— Begin MATERIAL —

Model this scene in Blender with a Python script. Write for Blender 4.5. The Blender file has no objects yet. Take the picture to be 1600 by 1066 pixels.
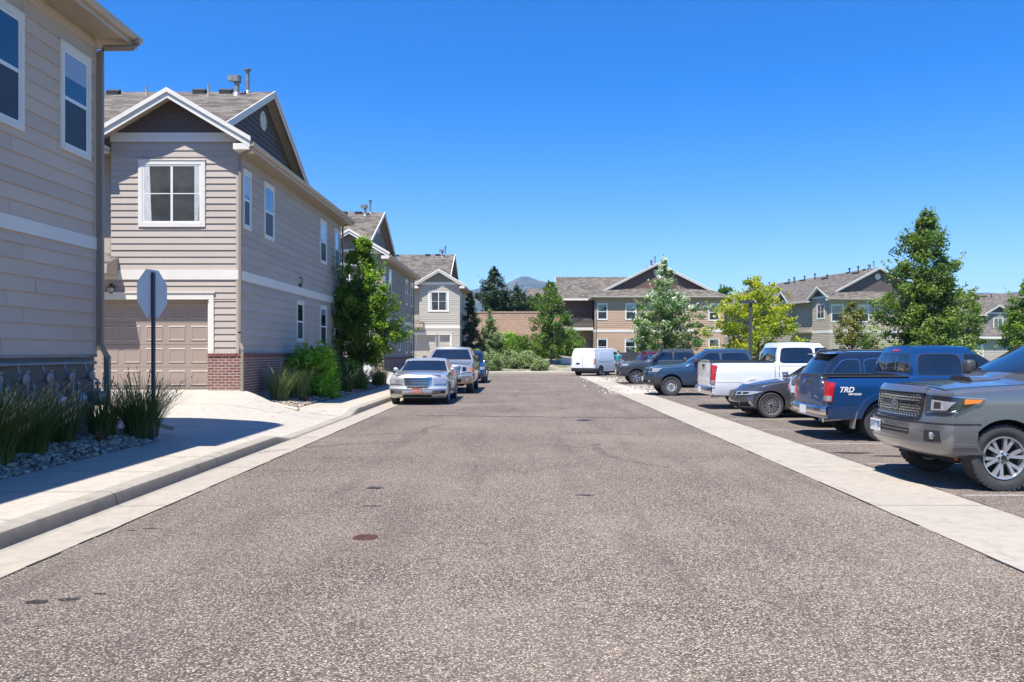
import bpy, bmesh, math, random
import numpy as np
from mathutils import Vector, Matrix
from math import radians as R, sin, cos, pi, sqrt

random.seed(7); rng = np.random.default_rng(11)
S = bpy.context.scene
COL = S.collection

# ------------------------------------------------------------------ camera
cam_d = bpy.data.cameras.new("camera"); cam = bpy.data.objects.new("camera", cam_d); COL.objects.link(cam)
cam.location = (0, 0, 1.7); cam.rotation_euler = (R(90), 0, 0)
cam_d.sensor_width = 36; cam_d.lens = 1300 / 1600 * 36
cam_d.shift_x = -15 / 1600; cam_d.shift_y = 16 / 1600
cam_d.clip_start = .1; cam_d.clip_end = 12000
S.camera = cam

# ------------------------------------------------------------------ sun and sky
SUNDIR = Vector((-.57, -1, 2.4)).normalized()
ELEV = math.asin(SUNDIR.z); AZ = math.atan2(SUNDIR.x, SUNDIR.y)
sun_d = bpy.data.lights.new("sun", 'SUN'); sun = bpy.data.objects.new("sun", sun_d); COL.objects.link(sun)
sun_d.energy = 4.9; sun_d.angle = R(.53); sun_d.color = (1, .965, .90)
sun.rotation_euler = (-SUNDIR).to_track_quat('-Z', 'Y').to_euler(); sun.location = (0, -20, 60)
W = bpy.data.worlds.new("World"); S.world = W; W.use_nodes = True
wn = W.node_tree; wn.nodes.clear()
sky = wn.nodes.new('ShaderNodeTexSky'); sky.sky_type = 'NISHITA'; sky.sun_disc = False
sky.sun_elevation = ELEV; sky.sun_rotation = AZ; sky.altitude = 1700; sky.air_density = 1.0; sky.dust_density = .2; sky.ozone_density = 2.2
hs = wn.nodes.new('ShaderNodeHueSaturation'); hs.inputs['Saturation'].default_value = 1.5; hs.inputs['Hue'].default_value = .512
bg = wn.nodes.new('ShaderNodeBackground'); bg.inputs['Strength'].default_value = .125
wo = wn.nodes.new('ShaderNodeOutputWorld')
wn.links.new(sky.outputs[0], hs.inputs['Color']); wn.links.new(hs.outputs[0], bg.inputs[0]); wn.links.new(bg.outputs[0], wo.inputs[0])
S.view_settings.view_transform = 'Standard'; S.view_settings.look = 'None'
S.view_settings.exposure = .9; S.view_settings.gamma = 1; S.view_settings.use_curve_mapping = False
try:
    S.cycles.use_denoising = True; S.cycles.max_bounces = 6; S.cycles.diffuse_bounces = 3
    S.cycles.transparent_max_bounces = 8; S.cycles.volume_bounces = 0
except Exception: pass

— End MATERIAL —

SHORT PROBLEM — Go through the listing above and quote it exactly, apart from its images.

RESULT FOR THIS TASK —
Model this scene in Blender with a Python script. Write for Blender 4.5. The Blender file has no objects yet. Take the picture to be 1600 by 1066 pixels.
import bpy, bmesh, math, random
import numpy as np
from mathutils import Vector, Matrix
from math import radians as R, sin, cos, pi, sqrt

random.seed(7); rng = np.random.default_rng(11)
S = bpy.context.scene
COL = S.collection

# ------------------------------------------------------------------ camera
cam_d = bpy.data.cameras.new("camera"); cam = bpy.data.objects.new("camera", cam_d); COL.objects.link(cam)
cam.location = (0, 0, 1.7); cam.rotation_euler = (R(90), 0, 0)
cam_d.sensor_width = 36; cam_d.lens = 1300 / 1600 * 36
cam_d.shift_x = -15 / 1600; cam_d.shift_y = 16 / 1600
cam_d.clip_start = .1; cam_d.clip_end = 12000
S.camera = cam

# ------------------------------------------------------------------ sun and sky
SUNDIR = Vector((-.57, -1, 2.4)).normalized()
ELEV = math.asin(SUNDIR.z); AZ = math.atan2(SUNDIR.x, SUNDIR.y)
sun_d = bpy.data.lights.new("sun", 'SUN'); sun = bpy.data.objects.new("sun", sun_d); COL.objects.link(sun)
sun_d.energy = 4.9; sun_d.angle = R(.53); sun_d.color = (1, .965, .90)
sun.rotation_euler = (-SUNDIR).to_track_quat('-Z', 'Y').to_euler(); sun.location = (0, -20, 60)
W = bpy.data.worlds.new("World"); S.world = W; W.use_nodes = True
wn = W.node_tree; wn.nodes.clear()
sky = wn.nodes.new('ShaderNodeTexSky'); sky.sky_type = 'NISHITA'; sky.sun_disc = False
sky.sun_elevation = ELEV; sky.sun_rotation = AZ; sky.altitude = 1700; sky.air_density = 1.0; sky.dust_density = .2; sky.ozone_density = 2.2
hs = wn.nodes.new('ShaderNodeHueSaturation'); hs.inputs['Saturation'].default_value = 1.5; hs.inputs['Hue'].default_value = .512
bg = wn.nodes.new('ShaderNodeBackground'); bg.inputs['Strength'].default_value = .125
wo = wn.nodes.new('ShaderNodeOutputWorld')
wn.links.new(sky.outputs[0], hs.inputs['Color']); wn.links.new(hs.outputs[0], bg.inputs[0]); wn.links.new(bg.outputs[0], wo.inputs[0])
S.view_settings.view_transform = 'Standard'; S.view_settings.look = 'None'
S.view_settings.exposure = .9; S.view_settings.gamma = 1; S.view_settings.use_curve_mapping = False
try:
    S.cycles.use_denoising = True; S.cycles.max_bounces = 6; S.cycles.diffuse_bounces = 3
    S.cycles.transparent_max_bounces = 8; S.cycles.volume_bounces = 0
except Exception: pass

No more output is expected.